Todo grupo humano se articula en torno a roles y reglas.
Estas últimas para tener vigencia, deben contar con la aprobación común.
Al menos las básicas.
Tienen que concebirse desde una visión estratégica del país.
Pero reconociendo los Derechos Humanos,
que no quisiéramos perder bajo ninguna circunstancia.
Perdurables en el tiempo.
Nuestro país tiene una clara vocación táctica.
Mira las cosas a corto plazo.
Impulsa modificaciones coyunturales.
Promueve cambios circunstanciales.
Lanza reformas constitucionales.
¿Surgen intereses sectoriales, corporativos o partidarios?
La respuesta inmediata es reformar la Carta Magna.
La tradición de los últimos años lo muestra muy claro.
Reformas electorales, institucionales o presupuestales.

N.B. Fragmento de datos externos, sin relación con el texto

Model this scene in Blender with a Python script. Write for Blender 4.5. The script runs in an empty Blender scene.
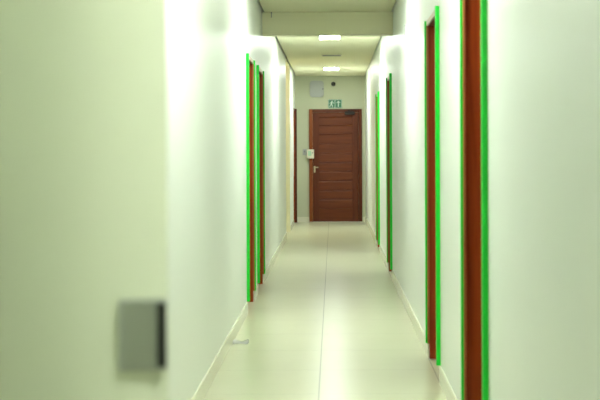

Todos quieren que su “chacra” figure en la Constitución.
Así se propuso porcentajes fijos para salud o educación.
Así se propone defender a los jubilados y sus ingresos.
Así se impulsaron mecanismos electorales a “medida”.
Si todos le ponemos lo que nos gusta o beneficia,
la Constitución se vuelve un engendro emparchado.
Se vuelve inoperante.
Como si armamos un auto con un motor de un Fiat 147,
carrocería de un camión Scania y el manillar de una bicicleta.
No funcionará.
La Constitución no debe ser producto de mayorías circunstanciales.
Que en el futuro bien pueden ser minorías.
Tiene que ser un acuerdo del colectivo social.
Pocas normas, perfectamente claras que marquen la cancha.
Normas perdurables, aceptadas por la gran mayoría.
Reglas básicas, definidas por consenso.
La Constitución no es un chicle.
# Editorial de VOCES, Nro. 137 del 6 de setiembre de 2007
Pasaron quince años de estas palabras y la historia vuelve a repetirse.
Saltan plebiscitos y todos quieren poner su idea en la Constitución.
El abuso de la democracia directa no es políticamente muy sano.
Y muchas veces tiene un fuerte tufo de demagogia electoral.